2. WHAT IF NIGEL HAYES HAD HIS SHOT CLOCK VIOLATION CALLED?

Look away, Kentucky fans.

Please.

For the sake of yourselves, just skip this part.

Trust me.

With under three minutes left in regulation and Kentucky clinging to a 60-58 lead, Wisconsin took the ball out of bounds under their own basket with just three seconds on the shot clock. They got it in to Nigel Hayes in the deep corner, who drove baseline and forced up a shot over Willie Cauley-Stein that drew nothing but air. He grabbed his own missed and laid it back in but, but that was clearly after the buzzer had sounded.

It was a shot clock violation.

Wasn’t it?

According to the replay, it was. Clearly. According to the officials on the floor, it was not.

It was also not reviewable.

Which meant that instead of getting the ball back with 2:39 left and a 60-58 lead, Kentucky was in a tie game. Aaron Harrison missed a jumper on the ensuing possession, and that was followed by Sam Dekker burying a three with 1:44 on the clock, giving the Badgers a lead that they would never relinquish.

The implication here is obvious.

Kentucky, at the time, was sitting at 38-0. They were two wins away from becoming the first team since 1976 to finish a season undefeated and the first team in college basketball history to go 40-0. They were a win away from becoming, unequivocally, the best team in the history of college basketball.

Can we blame all of that crumbling down on one missed shot clock violation?

... maybe?

Look, Wisconsin still had to go out and win the final two minutes of this game. They got the stops. They made the shots. They hit seven of their eight free throws. They won this game, and then they got beaten by a very, very good Duke team.

There were more great teams in college basketball in 2015 than in any season I can remember. Duke included. It would not have been an easy road for the Wildcats to get to 40-0.

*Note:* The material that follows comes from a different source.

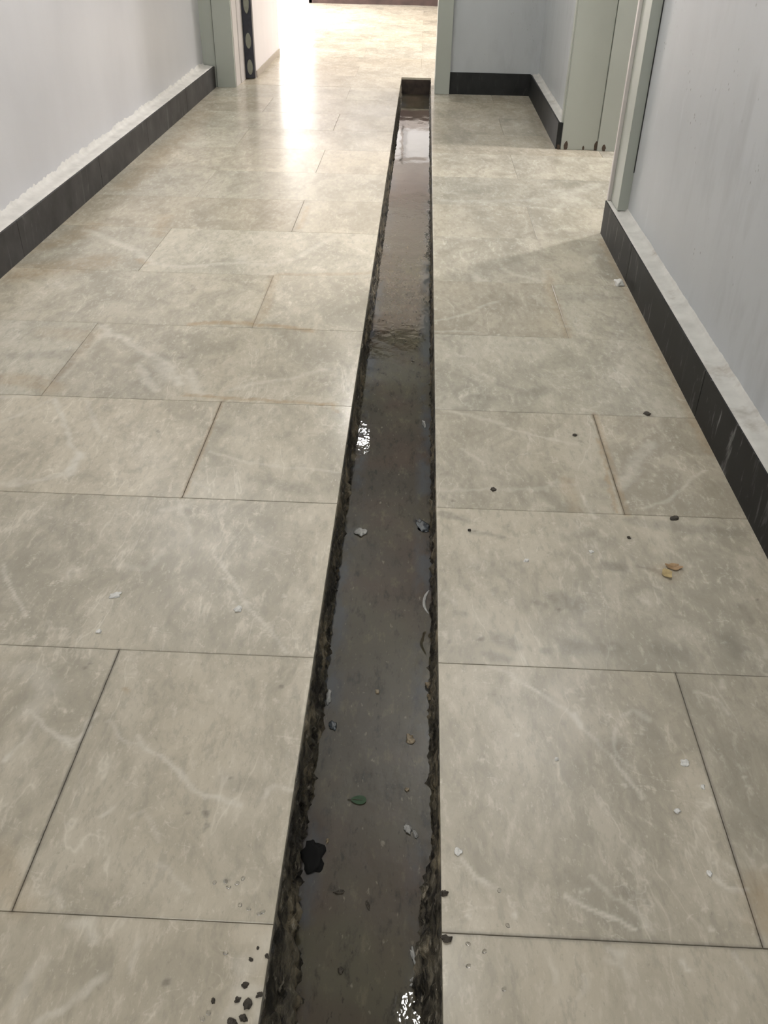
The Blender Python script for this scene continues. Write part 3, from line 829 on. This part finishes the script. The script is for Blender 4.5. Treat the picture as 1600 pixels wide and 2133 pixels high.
# green leaf in the water
lp = []
n = 30
for i in range(n):
    a = 2*math.pi*i/n; rx = .0150*math.cos(a); ry = .0105*math.sin(a)*(1+.25*math.cos(a))
    lp.append((rx*(1.15 if rx > 0 else 1), ry))
lf = empty('green_leaf'); xx, yy = G(746, 1666, WATER_Z+.002); lf.location = (xx, yy, WATER_Z+.0012)
tag(lf, 'small dark green leaf floating in the channel water', 'leaf')
link('leaf_blade', flat_shape('leaf_blade', lp, .0008, M['leaf'], .05), None, lf)
link('leaf_stem', flat_shape('leaf_stem', [(-.022, -.0006), (0, -.0008), (.015, 0), (0, .0008), (-.022, .0006)], .0014, M['dirt']), None, lf)
# floating and stranded debris, and glints put in as patches: px, py, rx, ry, height, material, name, label, cat
WZ = WATER_Z+.0005
deb = [
 (752,1108,.016,.020,.004,'foam','foam_patch','white foam patch on the water at the left side of the channel','foam'),
 (883,884,.005,.022,.006,'foam','foam_fleck','bright white fleck on the water by the right channel edge','foam fleck'),
 (850,1728,.007,.010,.004,'foam','glint_patch','small white patch for a water glint near the right channel edge','glint patch'),  # glint on the water, put in as a white patch
 (865,1738,.004,.010,.004,'foam','glint_patch','narrow pale patch for a glint right beside the small white one','glint patch'),  # second glint, also a white patch
 (685,1452,.006,.022,.006,'foam','foam_streak','pale foam streak in the dark gap along the left rubble edge','foam'),
 (694,1512,.008,.012,.003,'blue','scum_patch','bluish scum patch under the pale foam streak on the left','scum'),
 (880,1096,.016,.030,.0015,'blue','scum_patch','bluish grey scum patch by the right channel edge, level with the foam patch','scum'),
 (893,1430,.0075,.010,.010,'tan','pebble','tan pebble at the right rubble edge, upper of the pair','pebble'),
 (897,1452,.0070,.010,.010,'tan','pebble','tan pebble at the right rubble edge, lower of the pair','pebble'),
 (854,1540,.009,.014,.0012,'tan','dead_leaf','tan dead leaf scrap floating near the right channel edge','leaf scrap'),
 (786,1441,.004,.007,.002,'tan','leaf_crumb','tiny pale brown crumb floating in mid channel','crumb'),
 (709,2022,.0045,.005,.003,'dirt','dark_bead','round dark bead floating near the bottom of the channel','crumb'),
 (700,1998,.000,.0,.0,'dirt',None,'',''),
 (848,1645,.004,.005,.002,'tan','leaf_crumb','small tan crumb floating right of the green leaf','crumb'),
 (862,1992,.004,.016,.003,'foam','foam_streak','pale foam streak against the sandy right bank near the bottom','foam'),
 (868,2044,.012,.007,.004,'foam','glint_cluster','white patch for the water glints at the bottom right of the channel','foam'),  # lamp glints on the water, put in as a white patch
 (682,1752,.003,.006,.004,'tan','pebble','small tan pebble in the water just above the black hollow','pebble'),
 (707,1858,.009,.004,.002,'dirt','twig_piece','short dark twig piece floating near the left bank','twig'),
 (766,1885,.003,.008,.002,'dirt','twig_piece','short dark twig piece floating in mid channel near the bottom','twig'),
]
for i, (px, py, rx, ry, hz, mt, nm, lab, cat) in enumerate(deb):
    if nm: place(nm, blob_mesh(nm, rx, ry, hz, .7, 120+i*4, M[mt], flat=.2), px, py, WZ, lab, cat, None, .15*i % .6)
# curled pale peel on the right rubble
def tube(name, pts, r, mat, seg=8, sub=6):
    P = [Vector(p) for p in pts]; C = []
    for i in range(len(P)-1):
        p0, p1, p2, p3 = P[max(0, i-1)], P[i], P[i+1], P[min(len(P)-1, i+2)]
        for k in range(sub):
            t = k/sub
            C.append(0.5*((2*p1)+(-p0+p2)*t+(2*p0-5*p1+4*p2-p3)*t*t+(-p0+3*p1-3*p2+p3)*t**3))
    C.append(P[-1]); rows = []
    for i, c in enumerate(C):
        d = (C[min(i+1, len(C)-1)]-C[max(0, i-1)]).normalized()
        a = d.cross(Vector((0.2, 0.1, 1))).normalized(); b = d.cross(a); rr = r*(0.35+0.65*math.sin(math.pi*(i+1)/(len(C)+1)))
        rows.append([c+a*math.cos(2*math.pi*k/seg)*rr+b*math.sin(2*math.pi*k/seg)*rr*0.5 for k in range(seg+1)])
    return grid_mesh(name, rows, mat)
po = tube('curled_peel', [(*G(px, py, -.075), -.075) for px, py in ((894,1230), (886,1243), (884,1262), (893,1278))], .0042, M['foam'])
tag(po, 'pale curled peel hanging from the right rubble edge of the channel', 'peel')
# dark hollow in the left bank: its shade laid in as a flat black patch
place('black_hollow', blob_mesh('black_hollow', .019, .034, .0025, .7, 200, plain('hollow_shade', (.003, .003, .003), 1.0, .2, 40)), 654, 1784, WZ, 'black patch for the dark hollow at the left bank of the channel', 'hollow')
# sandy deposits
sd = link('sand_deposit', blob_mesh('sand_deposit', .010, .085, .020, .5, 210, M['concrete'], 4), None, chn)
sd.location = (*G(903, 1905, WZ), WZ-.004)

# drops of water on the marble
dm = blob_mesh('water_drop', .0035, .0045, .0022, .12, 300, M['drop'], 2, .1)
drops = [(447,1838,'leftmost clear drop of the row splashed on the left marble'),(470,1836,'clear drop second from the left in the row on the left marble'),
 (476,1848,'clear drop slightly below the middle of the row on the left marble'),(494,1840,'clear drop second from the right in the row on the left marble'),
 (506,1830,'rightmost clear drop of the upper row on the left marble'),(500,1885,'leftmost clear drop of the group just above the left slab joint'),
 (518,1893,'largest bright drop of the group just above the left slab joint'),(540,1903,'clear drop right of the bright drop, beside the left channel rim'),
 (548,1899,'clear drop nearest the channel just above the left slab joint'),(422,2122,'left one of the drop pair at the bottom left of the channel'),
 (434,2110,'right one of the drop pair at the bottom left of the channel'),(470,1985,'lone clear drop on the bottom left slab'),
 (1009,1982,'clear drop on the bottom right slab just under the joint'),(1040,1855,'highest clear drop on the grey right slab'),
 (1058,1928,'clear drop on the grey right slab just above the lower joint'),(975,1966,'clear drop touching the lower joint right of the channel'),
 (976,2012,'clear drop on the bottom right slab nearest the channel'),(1050,2060,'lowest clear drop on the bottom right slab')]
for i, (px, py, lab) in enumerate(drops):
    place('water_drop', dm, px, py, FZ, lab, 'water drop', 'water drops on the %s marble' % ('left' if px < 800 else 'right'), i*.7)

# ------------------------------------------------------------------ ceiling lamps
for (x, y, z, sx, sy, pw, col, lab) in LAMPS:
    o = empty('ceiling_lamp', (x, y, CEIL))
    tag(o, lab, 'ceiling lamp')
    part('housing', [(x-sx/2-.03, x+sx/2+.03, y-sy/2-.03, y+sy/2+.03, CEIL-.045, CEIL)], M['metal'], o)
    l = area('lamp_light', (x, y, z), sx, pw, col, None, sy)
x, y, z, s, pw, col = SIDE_LAMP
o = empty('wall_lamp', (x, y, z)); tag(o, 'bright lamp standing in the side room right of the corridor', 'lamp')
part('shade', [(x-.02+.05, x+.06, y-.2, y+.2, z-.2, z+.2)], M['metal'], o)
part('pole', [(x+.045, x+.065, y-.01, y+.01, 0, z-.2)], M['metal'], o)
part('foot', [(x-.08, x+.19, y-.13, y+.13, 0.0, .02)], M['metal'], o)
area('side_light', (x, y, z), s, pw, col, (-1.5, 5.2, 0.6))

for (x, y, z, pw, lab) in FILL_UPLIGHTS:
    o = empty('fill_uplighter', (x, y, z)); tag(o, lab, 'wall lamp')
    wx_ = WALL_R if x > 0 else WALL_L
    part('bowl', [(x-.11, x+.11, y-.26, y+.26, z-.09, z-.02)], M['metal'], o, bev=.02)
    part('bracket', [(min(x, wx_), max(x, wx_), y-.04, y+.04, z-.07, z-.04)], M['metal'], o)
    area('fill_uplight', (x, y, z), 0.18, pw, (1.0, 0.97, 0.925), (x-(0.35 if x > 0 else -0.35), y+.1, z+1), 0.45)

But it is impossible to say that things wouldn’t be different without those two points. Does Kentucky need to burn a timeout to get settled after Hayes’ bucket if the violation is called? Do they execute better down the stretch without that frustration in the back of their mind? Hell, even if you want to pretend like things would have gone down the exact same way, that’s not possible. With 17 seconds left, Karl-Anthony Towns missed a free throw with the score at 66-64. Kentucky was forced to foul because there wasn’t enough time left on the clock. That was the best defensive team that I’ve ever seen at the college level. At the very least, we can say there would have been a good chance that this game ended up in overtime, no?

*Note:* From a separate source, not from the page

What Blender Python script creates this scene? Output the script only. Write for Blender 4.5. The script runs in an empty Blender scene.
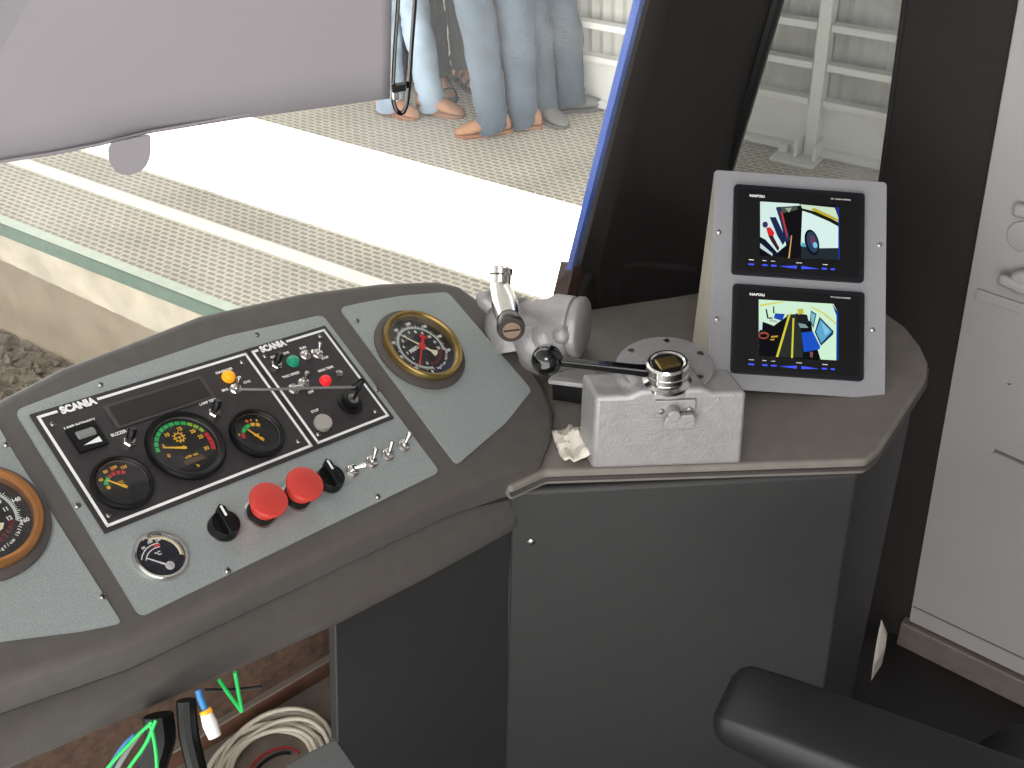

I think the most diplomatic way to say this is that the failure to correctly rule that a shot clock violation cost Kentucky a fair shot at getting to 39-0 and to the national title game.

And that sucks.

Because that team was legitimately great and deserved a chance to prove it.

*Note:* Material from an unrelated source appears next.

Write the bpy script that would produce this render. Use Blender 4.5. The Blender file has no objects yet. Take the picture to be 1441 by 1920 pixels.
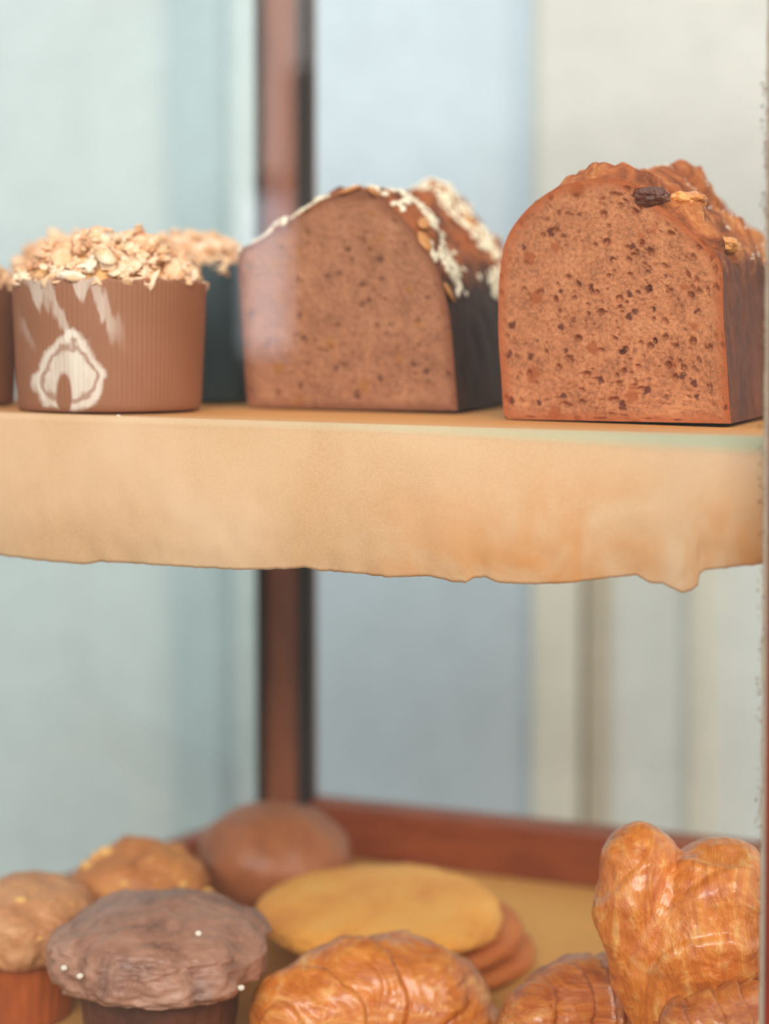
import bpy, bmesh, math, random
import numpy as np
from mathutils import Vector, Matrix, noise
R = math.radians
C = bpy.context.scene.collection
sc = bpy.context.scene
random.seed(7)

# ------------------------------------------------------------------ camera
F, CX, CY = 3000.0, 720.5, 745.0          # focal length / principal point in pixels of 1441x1920
PITCH = R(2.0)
CZ = 1.40
cam = bpy.data.cameras.new('camera'); co = bpy.data.objects.new('camera', cam); C.objects.link(co)
co.location = (0, 0, CZ); co.rotation_euler = (R(90) - PITCH, 0, 0)
cam.sensor_fit = 'VERTICAL'; cam.sensor_height = 36; cam.sensor_width = 27
cam.lens = F / 1920 * 36
cam.shift_y = -(960 - CY) / 1920
cam.clip_start = 0.02
cam.dof.use_dof = True; cam.dof.focus_distance = 0.705; cam.dof.aperture_fstop = 3.1
sc.camera = co

# ------------------------------------------------------------------ light
w = bpy.data.worlds.new('world'); sc.world = w; w.use_nodes = True
bg = w.node_tree.nodes['Background']; bg.inputs[0].default_value = (0.90, 0.95, 1.0, 1); bg.inputs[1].default_value = 0.6
def area(name, loc, target, size, size_y, power, col):
    l = bpy.data.lights.new(name, 'AREA'); l.shape = 'RECTANGLE'; l.size = size; l.size_y = size_y
    l.energy = power; l.color = col
    o = bpy.data.objects.new(name, l); C.objects.link(o); o.location = loc
    o.rotation_euler = (Vector(target) - Vector(loc)).to_track_quat('-Z', 'Y').to_euler()
    return o
area('shop_light', (-0.25, -1.35, 2.45), (0, 0.8, 1.25), 1.6, 0.9, 58, (1.0, 0.965, 0.92))
area('warm_fill', (0.95, -0.5, 2.2), (0.05, 0.8, 1.15), 0.5, 0.5, 16, (1.0, 0.82, 0.60))  # warm fill added to brighten the lower pastries, no known source
area('daylight', (-0.1, 0.95, 3.4), (0.1, 1.7, 1.0), 2.4, 0.7, 16, (0.95, 0.98, 1.0))
vs = sc.view_settings
vs.view_transform = 'Standard'; vs.look = 'None'; vs.gamma = 1; vs.use_curve_mapping = False; vs.exposure = 0.0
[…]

1. WHAT IF GORDON HAYWARD MAKES THAT SHOT?

I was torn on where to put this on this list, because it’s unlike some of the other ‘What ifs?’.

On the one hand, yes, if this shot goes in, it’s the greatest moment in the history of college basketball. A team from the Horizon League, playing in the national title game in their hometown, beats the Big Bad Duke Blue Devils on a banked in half-court shot at the buzzer? Kris Jenkins’ shot in 2016 might not have even made SportsCenter. Am I supposed to be impressed with a regular old three at the buzzer when Gordon Hayward banked in a halfcourt shot to beat Duke?

On the other hand, what does that shot going in actually change beyond where a banner is hanging and who got rings?

Does missing make the fact that Brad Stevens got Butler to back-to-back national title games any less impressive? Is getting a prayer to go down really going to be what convinces Stevens’ critics, if they exist, that he’s actually a good coach? Would winning a title be enough to keep him in the college ranks, or would the chance to jump to the NBA always be too appealing? If anything, it probably makes an NBA team swoop in sooner.

My point is that the fact that Butler was in that position, that they were a halfcourt shot away from winning the national title, is proof enough of how good that team was. The fact that they made it back the next season despite losing a top ten pick only drives that point home. As weird as this sounds, Hayward’s shot doesn’t prove anything to anyone.

All it does is win Butler the national title.